And your starting LSU quarterback is …

Brandon Harris, of course.

LSU tried to create the impression during the spring that there was serious competition between the Tigers’ incumbent starter and Purdue transfer Danny Etling.

However, while it appears that Etling gives LSU a more viable backup option than Anthony Jennings last year (yeah, Jennings was a returning starter but had fallen completely out of favor), as the summer goes on, this looks like Harris’ job after a solid spring.

So the question now is, does Harris turn the corner the way Zach Mettenberger did in his second year as a starter? As a junior first-year starter in 2012, Mettenberger had a 128.3 passer rating while throwing for 200 yards a game and just 12 touchdowns. In his senior year in 2013, he had a 171.4 rating, threw for 257 yards a game and 22 touchdowns.

If Harris can take that same leap forward (his 130.6 rating, 2,165 yards and 13 touchdowns were all better numbers than Mettenberger’s first year as a starter), an LSU offense with Leonard Fournette dotting the “I” might be impossible to stop.

2015 Depth Chart

Starter: Brandon Harris (149-for-277 passing, 2,165 yards, 13 TDs, 6 INTs; 67 carries, 226 yards, 4 TDs). Reserves: Anthony Jennings (no statistics in two appearances); Danny Etling (redshirted); Justin McMillan (redshirted).

Projected 2016 Depth Chart

Starter: Brandon Harris (Jr.).

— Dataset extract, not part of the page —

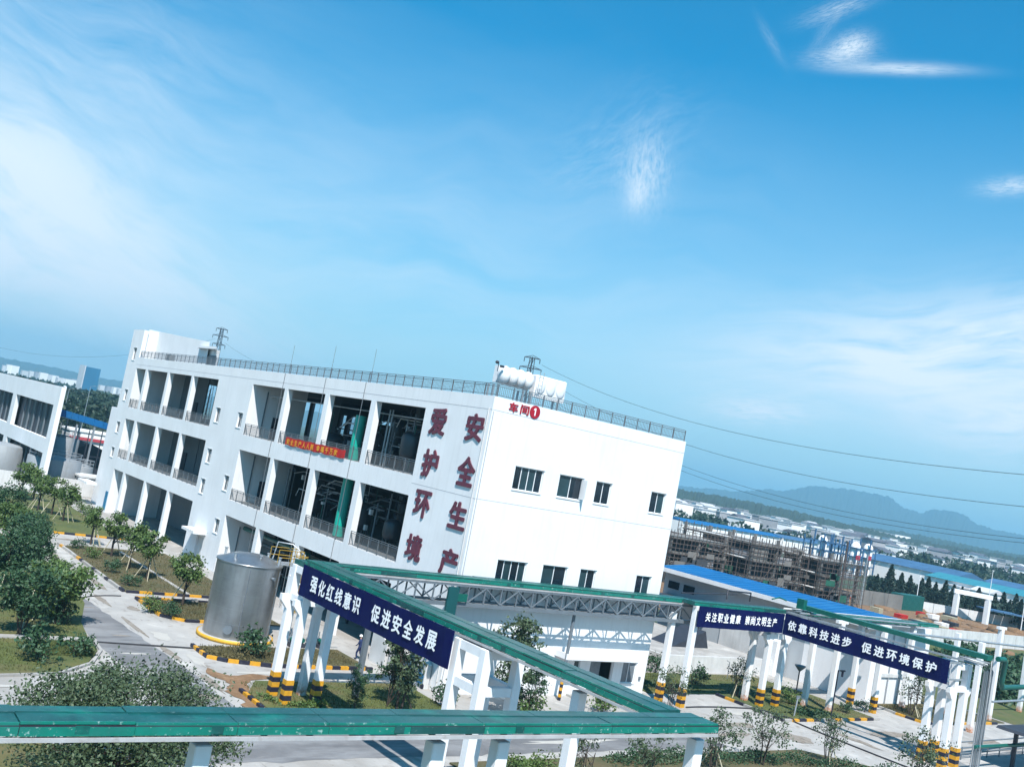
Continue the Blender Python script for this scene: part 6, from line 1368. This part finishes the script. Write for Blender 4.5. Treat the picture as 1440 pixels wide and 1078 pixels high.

Reserves (in projected depth chart order): Danny Etling (Jr.); Justin McMillan (RS-Fr.); Lindsey Scott (Fr.).

Five Issues to Watch

  1. Will there be competition?: Etling passed for 2,490 yards in 13 games over two seasons at Purdue, so there remains a possibility that, after sitting out last year as a transfer, Etling could push Harris for the job in August. That sense of competition may not have been there last year. Jennings, then the returning starter, seemed to be in the doghouse after an off-season arrest and barely saw the field before opting to leave the program. So Harris never really was pushed, not even when he slumped. That doesn’t seem to be the case with Etling, who got plenty of first-team snaps in the spring. “He makes the quarterback room better,” is how Les Miles characterizes it.
  2. Cameron second-year magic?: In Cam Cameron’s first year as offensive coordinator in 2013, he took incumbent starter Zach Mettneberger to a much higher level (see statistics above). Since then, he hasn’t had a second-year starter as Jennings did not hold on to the job for Year 2, giving in to Harris. Can Harris enjoy the same Year-2 bump Mettenberger enjoyed?
  3. A better QB room: By all accounts, the addition of Etling has led to a culture shift, where Harris and Etling lead more rigorous off-field preparations. Will that mean a more prepared Harris on Saturdays?
  4. Young Guns: McMillan, LSU’s Class of 2015 quarterback recruit, seems to be taking the slow route to playing time. After redshirting as a freshman in 2015, he took a back seat to the two older quarterbacks in the spring. We’ve yet to see 2016 recruit Lindsey Scott in a Tigers uniform as he was not among the freshmen who enrolled early in the spring. It’s not clear how prepared either will be if they are pressed into game action this season.
  5. Future upgrade?: Scott is a local hero, leading suburban Baton Rouge power Zachary to a state championship in Louisiana’s highest enrollment class last year. But like McMillan, he was a three-star recruit. In general, LSU’s reputation as a run-first program (see Fournette, Leonard) has led to trouble recruiting the same level of recruit at quarterback that it has found at most other positions. That could be changing though with 2017 commits Lowell Narcisse and Myles Brennan both making the Elite 11 finals at The Opening later this summer. It’s likely both will be four-star prospects by summer’s end, the first such LSU signees out of high school since Harris.